Enfin, le cinquième « péché capital » décrit par le général Castres consiste à ne pas savoir garder la « tête froide » et donc de réagir sous le coup de l’émotion, voire sous la pression des médias et de l’opinion publique. « Nous faisons rarement de bons choix avec un oeil rivé sur les horreurs diffusées par les chaînes d’information permanentes et l’autre sur les sondages de popularité », a-t-il dit. Et ce comportement induit une « une forme de dérationalisation des décisions politiques » qui fait que l’on préfère « apporter à une crise une réponse médiatique plus qu’un effet stratégique », a-t-il jugé.
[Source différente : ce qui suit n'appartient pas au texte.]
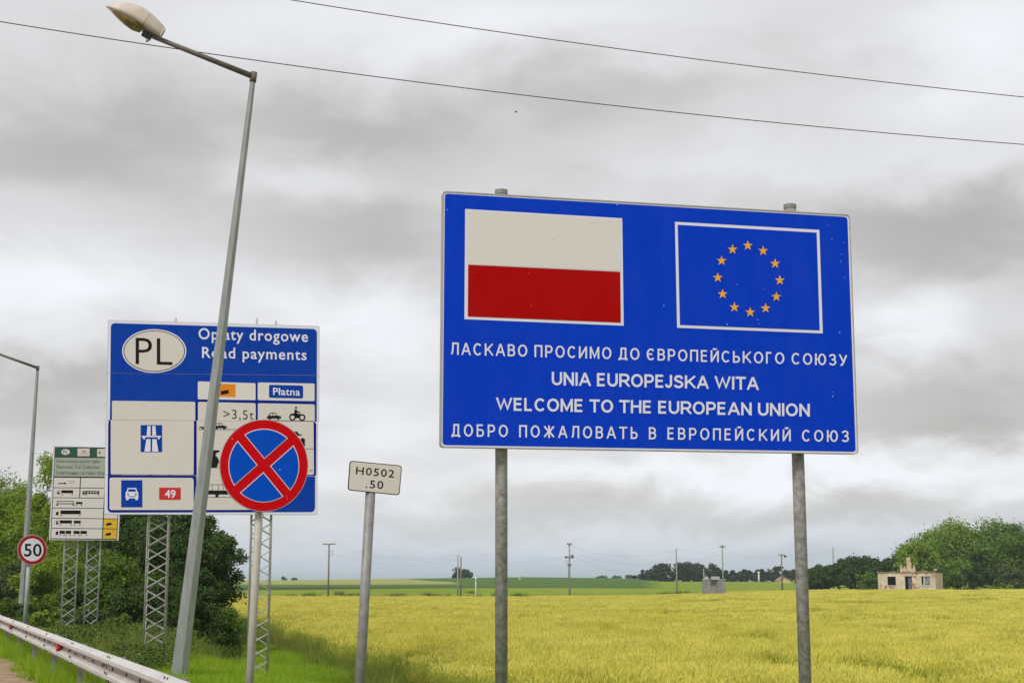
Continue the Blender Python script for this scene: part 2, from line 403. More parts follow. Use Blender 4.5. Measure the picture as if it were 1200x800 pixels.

Cela étant, une autre erreur, sous-entendue par le général Castres et qui rejoint le premier « péché capital » qu’il a évoqué au début de son audition, serait de « prendre nos désirs pour des réalités ». Notamment pour ce qui concerne la formation des armées locales, comme c’est le cas au Mali, via la mission européenne EUTM Mali [mais cela peut valoir aussi pour l’Afghanistan].
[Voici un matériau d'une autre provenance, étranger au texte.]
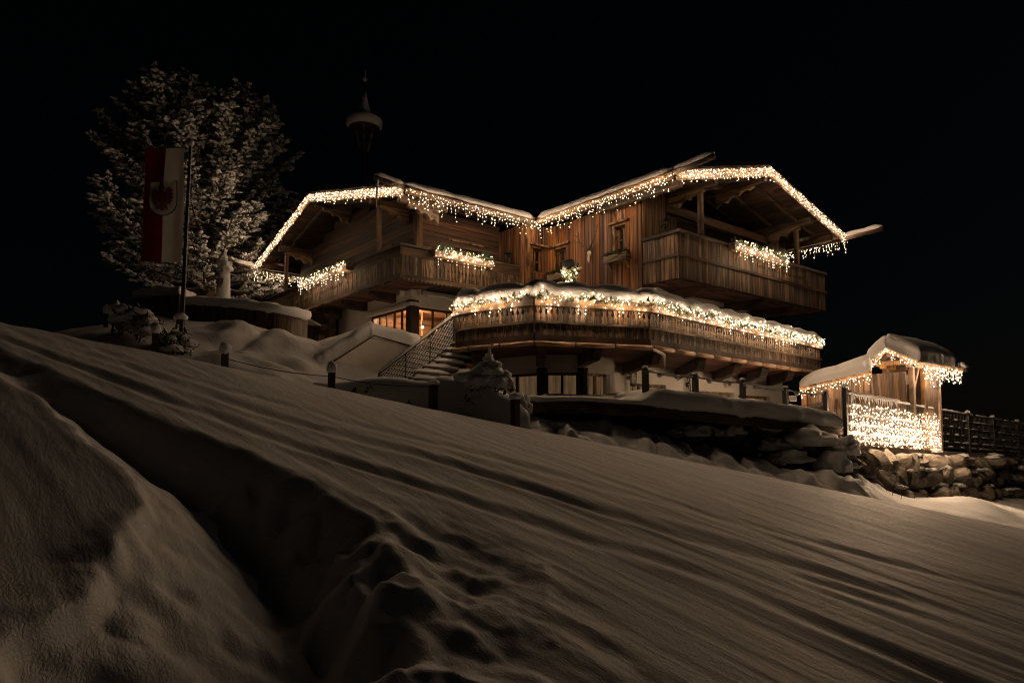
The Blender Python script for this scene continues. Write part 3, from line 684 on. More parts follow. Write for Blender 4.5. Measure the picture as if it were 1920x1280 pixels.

« Concernant l’efficacité des armées [africaines] locales, il est incontestable que nous les formons depuis les indépendances et qu’elles connaissent de très sévères revers, face à des combattants qui, eux, n’ont pas été formés au sens où nous l’entendons », a admis le général Castres. Et, selon lui, il y a deux raisons à cela.
En effet après l’accession à l’indépendance de certains de ces pays, les pouvoirs en place ont considéré qu’une armée forte serait une menace pour eux, d’où l’accent mis sur des « gardes prétoriennes ». La seconde est que « qu’en l’absence de menaces globales et de guerre à proprement parler, le métier militaire est devenu dans beaucoup de pays, plus une rente de situation qu’une vocation », a-t-il affirmé. Aussi, le « réveil est donc brutal et le retard à combler important ».
S’agissant de l’équipement de ces forces locales, le général Castres a estimé qu’il ne constitue pas forcément un problème au sens où « nous l’entendons souvent » dans la mesure où leurs adeversaires sont « équipés avec de l’armement élémentaire et rudimentaire. » En revanche, a-t-il continué, il y a un problème au niveau de la formation. « La mission EUTM qui forme les bataillons maliens transpose et impose des modèles européens aux Forces armées maliennes dont je doute qu’ils soient adaptés à la situation locale », a-t-il estimé.
Enfin, il y a également un problème de confiance des soldats de ces armées locales, qui ne manquent pas de courage comme l’ont montré des événements récents, envers « leurs chefs », les « dispositifs qu’ils adoptent », leurs « décisions » et leur « capacité à résister à des assauts de 100 à 200 combattants adverses. » Aussi, une des solutions passerait donc par « l’accompagnement » des forces maliennes au combat afin de leur donner de la confiance et les rendre ainsi plus efficaces. « C’est, je crois, le projet de la force Takuba », a dit le général Castres.
Effectivement, c’est justement ce qu’avait expliqué le général Lecointre aux députés, quelques semaines plus tôt.
« Le drame de l’armée malienne, c’est que n’ayant plus confiance en elle-même, elle ne combat plus. C’est la très grande difficulté à laquelle nous sommes confrontés. La première chose à faire est de leur redonner confiance en eux-mêmes, mais pour ça il faut les entraîner et leur montrer qu’ils sont bons », avait expliqué le CEMA.